───── AVAILABLE RECORDS

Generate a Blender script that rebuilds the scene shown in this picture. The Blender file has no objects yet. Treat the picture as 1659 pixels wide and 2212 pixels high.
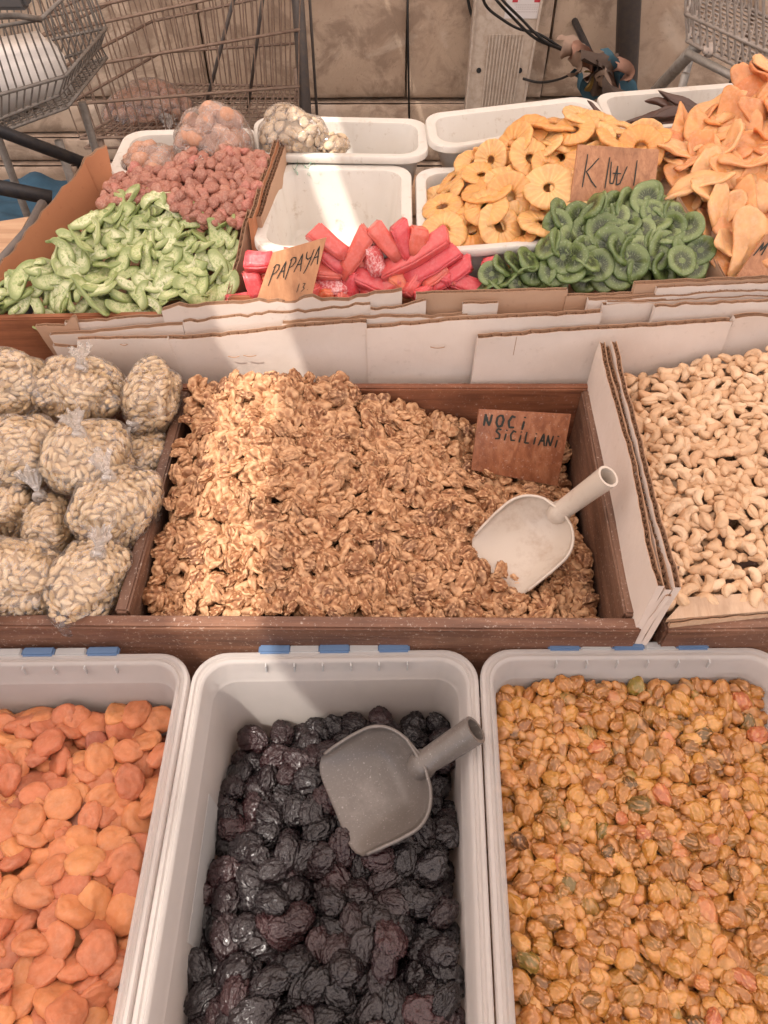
import bpy, bmesh, math, random
import numpy as np
from mathutils import Vector, Matrix, noise as MN
random.seed(7); RNG = np.random.default_rng(11)
C = bpy.context.scene.collection
SC = bpy.context.scene
PI = math.pi

# ---------------------------------------------------------------- camera, sky, sun, exposure
CAM_Z = 1.57; PITCH = math.radians(49.5); FPX = 1661.0; CXP, CYP = 829.5, 1106.0
cd = bpy.data.cameras.new('camera'); cam = bpy.data.objects.new('camera', cd); C.objects.link(cam)
cam.location = (0, 0, CAM_Z); cam.rotation_euler = (PI/2 - PITCH, 0, 0)
cd.sensor_fit = 'VERTICAL'; cd.sensor_height = 36.0; cd.lens = 36.0*FPX/2212.0
cd.clip_start = 0.02; cd.clip_end = 200
SC.camera = cam
TOSUN = Vector((-0.36, -0.50, 1.0)).normalized()
SUN_EL = math.asin(TOSUN.z); SUN_AZ = math.atan2(TOSUN.x, TOSUN.y)
w = bpy.data.worlds.new('World'); SC.world = w; w.use_nodes = True
nt = w.node_tree; bg = nt.nodes['Background']
sky = nt.nodes.new('ShaderNodeTexSky'); sky.sky_type = 'NISHITA'; sky.sun_disc = False
sky.sun_elevation = SUN_EL; sky.sun_rotation = SUN_AZ; sky.dust_density = 3.0
nt.links.new(sky.outputs[0], bg.inputs[0]); bg.inputs[1].default_value = 0.15
sl = bpy.data.lights.new('sun', 'SUN'); sl.energy = 2.6; sl.angle = math.radians(0.5); sl.color = (1.0, 0.93, 0.84)
so = bpy.data.objects.new('sun', sl); C.objects.link(so); so.rotation_euler = TOSUN.to_track_quat('Z', 'Y').to_euler()
SC.view_settings.view_transform = 'Standard'; SC.view_settings.look = 'None'
SC.view_settings.exposure = 0.68; SC.view_settings.gamma = 1.0
SC.render.engine = 'CYCLES'
cy = SC.cycles
cy.use_denoising = True
cy.max_bounces = 10; cy.diffuse_bounces = 4; cy.transparent_max_bounces = 16; cy.glossy_bounces = 3; cy.transmission_bounces = 4
cy.sample_clamp_indirect = 8.0; cy.caustics_reflective = False; cy.caustics_refractive = False

# ---------------------------------------------------------------- a survey grid: sight line -> place in the stall
cp, sp_ = math.cos(PITCH), math.sin(PITCH)
def ray(px, py):
    u = (px-CXP)/FPX; v = (py-CYP)/FPX
    return u, cp - v*sp_, sp_ + v*cp
def P(px, py, z):
    u, f, d = ray(px, py); t = (CAM_Z - z)/d
    return Vector((u*t, f*t, z))
def PY(px, py, Y):
    u, f, d = ray(px, py); t = Y/f
    return Vector((u*t, Y, CAM_Z - d*t))
def depth_of(p):
    return p[1]*cp + (CAM_Z-p[2])*sp_
def in_view(p, m=60):
    d = depth_of(p)
    if d <= 0.05: return False
    x = CXP + FPX*p[0]/d
    up = p[1]*sp_ - (CAM_Z-p[2])*cp
    y = CYP - FPX*up/d
    return -m < x < 1659+m and -m < y < 2212+m

# ---------------------------------------------------------------- object helpers
def tag(o, label=None, cat=None, group=None, kind=None):
    if label: o['label'] = label
    if cat: o['category'] = cat
    if group: o['group'] = group
    if kind: o['kind'] = kind
    return o
def mesh(name, V, F, mats, smooth=True, mi=None, uv=None):
    me = bpy.data.meshes.new(name)
    me.from_pydata([tuple(map(float, v)) for v in V], [], [tuple(int(i) for i in f) for f in F])
    if not isinstance(mats, (list, tuple)): mats = [mats]
    for m in mats: me.materials.append(m)
    if mi is not None: me.polygons.foreach_set('material_index', np.asarray(mi, dtype=np.int32))
    me.polygons.foreach_set('use_smooth', [smooth]*len(me.polygons))
    me.update()
    return me
def link(name, me, parent=None):
    o = bpy.data.objects.new(name, me); C.objects.link(o)
    if parent is not None: o.parent = parent
    return o
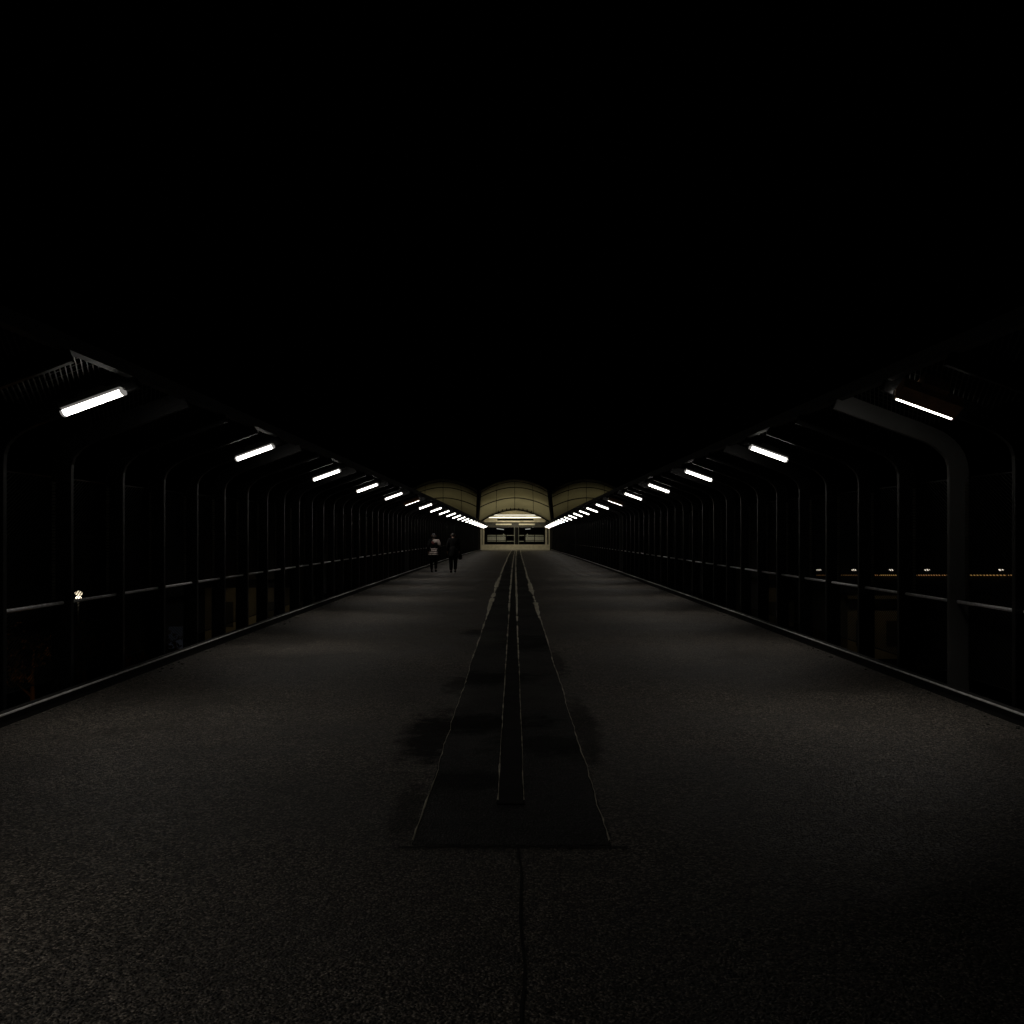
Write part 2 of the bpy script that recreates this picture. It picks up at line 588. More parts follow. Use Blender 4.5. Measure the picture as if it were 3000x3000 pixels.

──────────

*STATED EXERCISE*.
Repeat each entry exactly as it appears; skip any picture.

*EXPECTED ANSWER*.
Generate a Blender script that rebuilds the scene shown in this picture. The Blender file has no objects yet. Treat the picture as 1659 pixels wide and 2212 pixels high.
import bpy, bmesh, math, random
import numpy as np
from mathutils import Vector, Matrix, noise as MN
random.seed(7); RNG = np.random.default_rng(11)
C = bpy.context.scene.collection
SC = bpy.context.scene
PI = math.pi

# ---------------------------------------------------------------- camera, sky, sun, exposure
CAM_Z = 1.57; PITCH = math.radians(49.5); FPX = 1661.0; CXP, CYP = 829.5, 1106.0
cd = bpy.data.cameras.new('camera'); cam = bpy.data.objects.new('camera', cd); C.objects.link(cam)
cam.location = (0, 0, CAM_Z); cam.rotation_euler = (PI/2 - PITCH, 0, 0)
cd.sensor_fit = 'VERTICAL'; cd.sensor_height = 36.0; cd.lens = 36.0*FPX/2212.0
cd.clip_start = 0.02; cd.clip_end = 200
SC.camera = cam
TOSUN = Vector((-0.36, -0.50, 1.0)).normalized()
SUN_EL = math.asin(TOSUN.z); SUN_AZ = math.atan2(TOSUN.x, TOSUN.y)
w = bpy.data.worlds.new('World'); SC.world = w; w.use_nodes = True
nt = w.node_tree; bg = nt.nodes['Background']
sky = nt.nodes.new('ShaderNodeTexSky'); sky.sky_type = 'NISHITA'; sky.sun_disc = False
sky.sun_elevation = SUN_EL; sky.sun_rotation = SUN_AZ; sky.dust_density = 3.0
nt.links.new(sky.outputs[0], bg.inputs[0]); bg.inputs[1].default_value = 0.15
sl = bpy.data.lights.new('sun', 'SUN'); sl.energy = 2.6; sl.angle = math.radians(0.5); sl.color = (1.0, 0.93, 0.84)
so = bpy.data.objects.new('sun', sl); C.objects.link(so); so.rotation_euler = TOSUN.to_track_quat('Z', 'Y').to_euler()
SC.view_settings.view_transform = 'Standard'; SC.view_settings.look = 'None'
SC.view_settings.exposure = 0.68; SC.view_settings.gamma = 1.0
SC.render.engine = 'CYCLES'
cy = SC.cycles
cy.use_denoising = True
cy.max_bounces = 10; cy.diffuse_bounces = 4; cy.transparent_max_bounces = 16; cy.glossy_bounces = 3; cy.transmission_bounces = 4
cy.sample_clamp_indirect = 8.0; cy.caustics_reflective = False; cy.caustics_refractive = False

# ---------------------------------------------------------------- a survey grid: sight line -> place in the stall
cp, sp_ = math.cos(PITCH), math.sin(PITCH)
def ray(px, py):
    u = (px-CXP)/FPX; v = (py-CYP)/FPX
    return u, cp - v*sp_, sp_ + v*cp
def P(px, py, z):
    u, f, d = ray(px, py); t = (CAM_Z - z)/d
    return Vector((u*t, f*t, z))
def PY(px, py, Y):
    u, f, d = ray(px, py); t = Y/f
    return Vector((u*t, Y, CAM_Z - d*t))
def depth_of(p):
    return p[1]*cp + (CAM_Z-p[2])*sp_
def in_view(p, m=60):
    d = depth_of(p)
    if d <= 0.05: return False
    x = CXP + FPX*p[0]/d
    up = p[1]*sp_ - (CAM_Z-p[2])*cp
    y = CYP - FPX*up/d
    return -m < x < 1659+m and -m < y < 2212+m

# ---------------------------------------------------------------- object helpers
def tag(o, label=None, cat=None, group=None, kind=None):
    if label: o['label'] = label
    if cat: o['category'] = cat
    if group: o['group'] = group
    if kind: o['kind'] = kind
    return o
def mesh(name, V, F, mats, smooth=True, mi=None, uv=None):
    me = bpy.data.meshes.new(name)
    me.from_pydata([tuple(map(float, v)) for v in V], [], [tuple(int(i) for i in f) for f in F])
    if not isinstance(mats, (list, tuple)): mats = [mats]
    for m in mats: me.materials.append(m)
    if mi is not None: me.polygons.foreach_set('material_index', np.asarray(mi, dtype=np.int32))
    me.polygons.foreach_set('use_smooth', [smooth]*len(me.polygons))
    me.update()
    return me
def link(name, me, parent=None):
    o = bpy.data.objects.new(name, me); C.objects.link(o)
    if parent is not None: o.parent = parent
    return o
Write part 2 of the bpy script that recreates this picture. It picks up at line 588. More parts follow. Use Blender 4.5. Measure the picture as if it were 3000x3000 pixels.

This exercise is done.